Trainable and Dynamic Computing: Error Backpropagation through Physical Media

TL;DR

This paper proposes a novel physical system for neural network training that performs error backpropagation directly through physical media, potentially enabling scalable and faster analog computing for machine learning.

Contribution

It introduces a physical linear dynamic system with nonlinear feedback capable of performing both neural computation and error backpropagation physically, advancing analog neural network training.

Findings

Physical backpropagation speeds up training process

Demonstrated with experimental and conceptual examples

Potential for scalable, fully dynamic analog computers

Abstract

Machine learning algorithms, and more in particular neural networks, arguably experience a revolution in terms of performance.

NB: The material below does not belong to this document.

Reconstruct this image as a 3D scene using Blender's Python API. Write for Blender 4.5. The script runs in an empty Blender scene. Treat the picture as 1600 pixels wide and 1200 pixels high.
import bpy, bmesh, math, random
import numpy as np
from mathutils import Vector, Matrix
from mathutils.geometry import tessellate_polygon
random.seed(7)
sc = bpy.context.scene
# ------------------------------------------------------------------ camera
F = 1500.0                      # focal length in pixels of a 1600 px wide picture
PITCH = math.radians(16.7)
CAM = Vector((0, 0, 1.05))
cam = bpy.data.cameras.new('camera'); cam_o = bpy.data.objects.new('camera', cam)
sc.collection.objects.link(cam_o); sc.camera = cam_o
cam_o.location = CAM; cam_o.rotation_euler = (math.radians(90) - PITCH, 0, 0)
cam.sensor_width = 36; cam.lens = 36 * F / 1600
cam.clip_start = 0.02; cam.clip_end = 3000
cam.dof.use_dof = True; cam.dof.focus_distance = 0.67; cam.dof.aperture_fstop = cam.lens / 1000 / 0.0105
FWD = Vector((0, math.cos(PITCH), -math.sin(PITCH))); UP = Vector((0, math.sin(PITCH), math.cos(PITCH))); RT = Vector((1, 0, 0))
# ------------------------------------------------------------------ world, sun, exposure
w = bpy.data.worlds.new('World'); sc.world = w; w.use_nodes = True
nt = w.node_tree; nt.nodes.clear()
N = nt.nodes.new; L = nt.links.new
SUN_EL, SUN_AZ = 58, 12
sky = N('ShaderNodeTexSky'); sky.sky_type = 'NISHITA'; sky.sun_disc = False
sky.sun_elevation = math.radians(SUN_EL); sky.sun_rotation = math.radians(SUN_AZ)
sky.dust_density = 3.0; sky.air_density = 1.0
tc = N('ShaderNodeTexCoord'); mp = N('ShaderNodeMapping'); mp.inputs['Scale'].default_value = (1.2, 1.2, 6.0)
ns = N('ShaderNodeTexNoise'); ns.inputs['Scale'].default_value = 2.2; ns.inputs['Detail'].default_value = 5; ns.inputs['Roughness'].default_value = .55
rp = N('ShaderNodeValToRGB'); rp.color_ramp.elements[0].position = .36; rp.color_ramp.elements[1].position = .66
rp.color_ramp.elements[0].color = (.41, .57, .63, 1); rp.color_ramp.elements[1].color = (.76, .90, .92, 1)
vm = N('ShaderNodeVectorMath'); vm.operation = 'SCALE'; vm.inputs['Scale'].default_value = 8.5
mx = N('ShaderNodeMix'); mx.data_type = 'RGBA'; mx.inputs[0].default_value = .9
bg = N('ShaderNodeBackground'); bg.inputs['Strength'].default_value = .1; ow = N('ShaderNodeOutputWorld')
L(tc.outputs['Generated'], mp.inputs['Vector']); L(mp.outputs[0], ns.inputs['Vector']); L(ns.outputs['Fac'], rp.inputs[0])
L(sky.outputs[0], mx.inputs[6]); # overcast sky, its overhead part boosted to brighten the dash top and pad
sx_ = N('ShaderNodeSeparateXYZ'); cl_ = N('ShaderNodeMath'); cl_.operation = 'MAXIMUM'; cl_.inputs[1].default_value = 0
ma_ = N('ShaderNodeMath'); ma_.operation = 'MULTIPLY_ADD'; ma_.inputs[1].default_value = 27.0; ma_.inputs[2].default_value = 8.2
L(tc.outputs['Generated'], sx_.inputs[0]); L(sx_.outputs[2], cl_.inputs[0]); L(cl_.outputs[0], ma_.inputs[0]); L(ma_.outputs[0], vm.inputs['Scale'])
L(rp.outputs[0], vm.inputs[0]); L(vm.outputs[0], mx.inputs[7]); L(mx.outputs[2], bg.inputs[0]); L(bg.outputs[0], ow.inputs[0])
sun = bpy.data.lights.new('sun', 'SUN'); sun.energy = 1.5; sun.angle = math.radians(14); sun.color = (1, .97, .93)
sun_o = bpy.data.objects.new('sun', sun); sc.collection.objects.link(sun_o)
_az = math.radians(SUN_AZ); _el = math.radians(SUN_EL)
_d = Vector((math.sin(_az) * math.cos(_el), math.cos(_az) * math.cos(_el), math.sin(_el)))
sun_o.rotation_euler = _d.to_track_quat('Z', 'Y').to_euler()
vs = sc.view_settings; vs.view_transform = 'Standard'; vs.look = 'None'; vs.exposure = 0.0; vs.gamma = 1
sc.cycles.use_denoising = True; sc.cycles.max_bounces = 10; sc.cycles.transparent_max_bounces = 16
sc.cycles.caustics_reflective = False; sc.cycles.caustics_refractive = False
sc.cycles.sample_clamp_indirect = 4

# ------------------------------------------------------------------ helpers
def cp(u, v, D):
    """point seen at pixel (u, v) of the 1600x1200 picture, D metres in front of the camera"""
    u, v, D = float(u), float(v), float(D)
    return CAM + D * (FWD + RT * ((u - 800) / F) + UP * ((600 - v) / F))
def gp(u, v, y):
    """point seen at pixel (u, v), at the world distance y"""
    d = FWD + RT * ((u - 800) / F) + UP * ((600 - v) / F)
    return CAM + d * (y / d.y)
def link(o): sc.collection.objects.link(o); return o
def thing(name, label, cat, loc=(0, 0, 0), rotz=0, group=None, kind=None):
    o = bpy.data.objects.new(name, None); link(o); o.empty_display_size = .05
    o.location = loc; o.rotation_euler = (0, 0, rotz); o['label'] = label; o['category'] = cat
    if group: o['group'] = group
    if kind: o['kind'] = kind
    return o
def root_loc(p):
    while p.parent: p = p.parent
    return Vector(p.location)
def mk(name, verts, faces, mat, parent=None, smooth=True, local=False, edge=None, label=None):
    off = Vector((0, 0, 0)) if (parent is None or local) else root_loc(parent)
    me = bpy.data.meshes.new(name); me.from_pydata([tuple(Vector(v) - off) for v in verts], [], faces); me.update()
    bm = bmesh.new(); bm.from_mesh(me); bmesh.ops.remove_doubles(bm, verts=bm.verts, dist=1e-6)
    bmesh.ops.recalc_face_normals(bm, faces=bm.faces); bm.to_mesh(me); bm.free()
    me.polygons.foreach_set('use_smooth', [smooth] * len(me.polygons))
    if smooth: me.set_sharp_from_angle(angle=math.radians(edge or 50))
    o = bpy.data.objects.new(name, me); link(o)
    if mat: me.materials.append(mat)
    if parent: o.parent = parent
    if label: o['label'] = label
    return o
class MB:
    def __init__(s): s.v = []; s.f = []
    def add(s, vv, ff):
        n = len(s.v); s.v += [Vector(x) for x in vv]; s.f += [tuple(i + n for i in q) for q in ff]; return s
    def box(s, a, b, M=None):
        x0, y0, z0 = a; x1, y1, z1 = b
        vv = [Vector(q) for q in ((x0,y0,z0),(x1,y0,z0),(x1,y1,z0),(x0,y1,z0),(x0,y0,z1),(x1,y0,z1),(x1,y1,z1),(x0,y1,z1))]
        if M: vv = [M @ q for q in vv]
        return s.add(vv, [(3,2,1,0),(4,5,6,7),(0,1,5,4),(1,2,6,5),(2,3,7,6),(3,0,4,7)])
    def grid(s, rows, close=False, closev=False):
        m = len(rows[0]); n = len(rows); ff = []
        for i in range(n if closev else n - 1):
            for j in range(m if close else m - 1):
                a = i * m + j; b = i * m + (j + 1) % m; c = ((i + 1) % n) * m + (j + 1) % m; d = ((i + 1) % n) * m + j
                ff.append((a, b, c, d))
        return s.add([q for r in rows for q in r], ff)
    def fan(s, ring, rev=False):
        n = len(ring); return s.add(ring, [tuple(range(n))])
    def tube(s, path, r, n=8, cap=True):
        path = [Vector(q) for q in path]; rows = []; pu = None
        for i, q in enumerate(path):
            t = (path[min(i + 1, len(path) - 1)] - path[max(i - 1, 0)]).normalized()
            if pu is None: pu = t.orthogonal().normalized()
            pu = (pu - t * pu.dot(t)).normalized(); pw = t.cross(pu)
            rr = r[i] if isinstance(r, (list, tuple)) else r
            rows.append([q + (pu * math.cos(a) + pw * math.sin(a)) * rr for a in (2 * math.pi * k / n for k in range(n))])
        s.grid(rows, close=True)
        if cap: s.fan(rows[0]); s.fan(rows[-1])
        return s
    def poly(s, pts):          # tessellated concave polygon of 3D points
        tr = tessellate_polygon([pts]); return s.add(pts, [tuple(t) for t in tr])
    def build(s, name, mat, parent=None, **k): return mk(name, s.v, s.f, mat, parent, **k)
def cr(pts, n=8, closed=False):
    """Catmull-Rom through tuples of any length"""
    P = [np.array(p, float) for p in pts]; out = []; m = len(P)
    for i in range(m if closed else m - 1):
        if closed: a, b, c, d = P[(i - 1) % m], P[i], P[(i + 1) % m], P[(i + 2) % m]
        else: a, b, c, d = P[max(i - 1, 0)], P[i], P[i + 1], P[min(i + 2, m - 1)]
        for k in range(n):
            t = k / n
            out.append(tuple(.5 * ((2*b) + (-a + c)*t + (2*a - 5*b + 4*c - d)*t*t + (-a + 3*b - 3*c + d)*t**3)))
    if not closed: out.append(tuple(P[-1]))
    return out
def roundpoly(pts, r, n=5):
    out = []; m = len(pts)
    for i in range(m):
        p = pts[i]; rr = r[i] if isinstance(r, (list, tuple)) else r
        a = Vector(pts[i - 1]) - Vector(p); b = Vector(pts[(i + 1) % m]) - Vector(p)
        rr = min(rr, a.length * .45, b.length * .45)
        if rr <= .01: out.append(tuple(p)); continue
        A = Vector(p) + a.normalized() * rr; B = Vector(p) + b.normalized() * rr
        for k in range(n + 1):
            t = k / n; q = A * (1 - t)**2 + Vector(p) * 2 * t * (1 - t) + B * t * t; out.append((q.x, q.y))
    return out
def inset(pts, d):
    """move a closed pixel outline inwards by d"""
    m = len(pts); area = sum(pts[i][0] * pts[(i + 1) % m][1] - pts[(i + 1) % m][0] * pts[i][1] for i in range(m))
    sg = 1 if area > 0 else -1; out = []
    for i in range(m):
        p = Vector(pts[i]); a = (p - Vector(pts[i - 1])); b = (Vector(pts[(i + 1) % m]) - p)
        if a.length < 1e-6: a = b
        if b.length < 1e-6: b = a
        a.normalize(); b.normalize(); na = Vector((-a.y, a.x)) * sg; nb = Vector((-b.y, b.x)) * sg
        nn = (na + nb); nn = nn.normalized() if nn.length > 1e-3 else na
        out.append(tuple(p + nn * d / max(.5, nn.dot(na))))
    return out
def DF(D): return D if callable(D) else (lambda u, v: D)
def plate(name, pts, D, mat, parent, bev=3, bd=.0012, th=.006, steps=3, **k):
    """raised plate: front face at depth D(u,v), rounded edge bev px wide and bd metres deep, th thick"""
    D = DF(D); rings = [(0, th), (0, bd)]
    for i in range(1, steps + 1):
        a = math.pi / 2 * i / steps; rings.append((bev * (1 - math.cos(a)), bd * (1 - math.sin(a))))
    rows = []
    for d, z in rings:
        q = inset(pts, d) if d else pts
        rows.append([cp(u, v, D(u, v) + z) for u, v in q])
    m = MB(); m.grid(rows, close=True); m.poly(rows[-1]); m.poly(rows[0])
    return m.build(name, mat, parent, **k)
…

Currently, the best systems we have for speech recognition, computer vision and similar problems are based on neural networks, trained using the half-century old backpropagation algorithm. Despite the fact that neural networks are a form of analog computers, they are still implemented digitally for reasons of convenience and availability. In this paper we demonstrate how we can design physical linear dynamic systems with non-linear feedback as a generic platform for dynamic, neuro-inspired analog computing. We show that a crucial advantage of this setup is that the error backpropagation can be performed physically as well, which greatly speeds up the optimisation process. As we show in this paper, using one experimentally validated and one conceptual example, such systems may be the key to providing a relatively straightforward mechanism for constructing highly scalable, fully dynamic analog computers.